Deck the Halls with Balls and Geckos
Harkening back to this post, back when I questioned the sanity of buying ANYTHING for my children for Christmas, as bringing in a tub of sticks and sand may extract the same amount of happiness from them, I present you with this, as proof.
Santa found packages of geckos at Wal-Mart for 88 cents each. Or so I presume. Where else would one find packages of squishy geckos, right? Yes, both kids played with the plethora of toys they opened–more, I gander, to amuse their parents and their grandmother than for any other real reason.

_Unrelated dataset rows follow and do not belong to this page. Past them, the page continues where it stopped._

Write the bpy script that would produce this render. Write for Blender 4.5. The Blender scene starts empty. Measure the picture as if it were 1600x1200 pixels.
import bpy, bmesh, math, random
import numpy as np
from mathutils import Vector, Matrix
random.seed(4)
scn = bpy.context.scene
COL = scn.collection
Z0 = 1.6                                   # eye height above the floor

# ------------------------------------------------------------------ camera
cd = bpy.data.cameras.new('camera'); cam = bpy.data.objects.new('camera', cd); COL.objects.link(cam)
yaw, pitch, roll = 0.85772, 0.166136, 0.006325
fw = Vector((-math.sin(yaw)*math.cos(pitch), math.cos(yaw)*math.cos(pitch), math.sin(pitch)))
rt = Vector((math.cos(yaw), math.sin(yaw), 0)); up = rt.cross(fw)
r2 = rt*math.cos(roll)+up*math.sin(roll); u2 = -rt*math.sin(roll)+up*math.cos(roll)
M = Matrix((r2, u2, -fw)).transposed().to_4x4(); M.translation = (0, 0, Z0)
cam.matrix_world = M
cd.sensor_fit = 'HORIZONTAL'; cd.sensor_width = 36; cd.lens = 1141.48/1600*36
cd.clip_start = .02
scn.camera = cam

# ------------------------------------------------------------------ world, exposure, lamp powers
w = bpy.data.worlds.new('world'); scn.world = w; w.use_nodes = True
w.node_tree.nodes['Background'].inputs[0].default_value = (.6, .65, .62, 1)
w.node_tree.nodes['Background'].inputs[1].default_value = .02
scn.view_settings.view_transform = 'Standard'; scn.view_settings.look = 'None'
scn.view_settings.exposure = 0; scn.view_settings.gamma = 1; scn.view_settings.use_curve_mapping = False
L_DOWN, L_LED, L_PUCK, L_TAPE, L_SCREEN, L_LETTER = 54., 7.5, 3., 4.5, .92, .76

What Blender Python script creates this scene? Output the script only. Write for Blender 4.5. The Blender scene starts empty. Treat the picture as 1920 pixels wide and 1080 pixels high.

But as soon as we left the room, they gathered up the geckos, and had a party.
I reappeared minutes later and there were dozens of geckos stuck to the walls of my home, their oily bodies leaving gecko prints behind. Geckos had to be buckled in to the driver’s and passenger’s seats in the Loving Family SUV. Cute, new, fuzzy puppies were forced out of their plush carriers to make way for, you guessed it, the gecko family. The older child maneuvered her new bike around the kitchen island while clutching a handful of the little buggers.
It’s really making me think, all this gecko business. I’m about ready to ditch all of this Christmas hoohah and replace the holiday with a celebration that’s simpler and more wholesome. Something that involves a whole lot less consumerism and fewer batteries.
88 cents. Two happy kids. I’m learning.
Witness to above gecko dilemna. I spent just a few bucks
shall we say on trains and accessories, etc., etc. myself;
but the game I played with my delightful, adorable, precious
little 4 year old grand daughter, was, you guessed it, we played gecko time. They jumped, raced, hid, stuck everywhere, and yeah, got lost. We actually scoured the house looking for a $.88 divided by 12 (what percentage of a penny is that)
lost purple gecko while bike, skates, train, dollhouse, just to mention a few, calmly waited by the tree. Amazing. Last
year it was the $l.19 package of dinosaurs. So who’s nuts.
Certainly not the little children, probably the adults.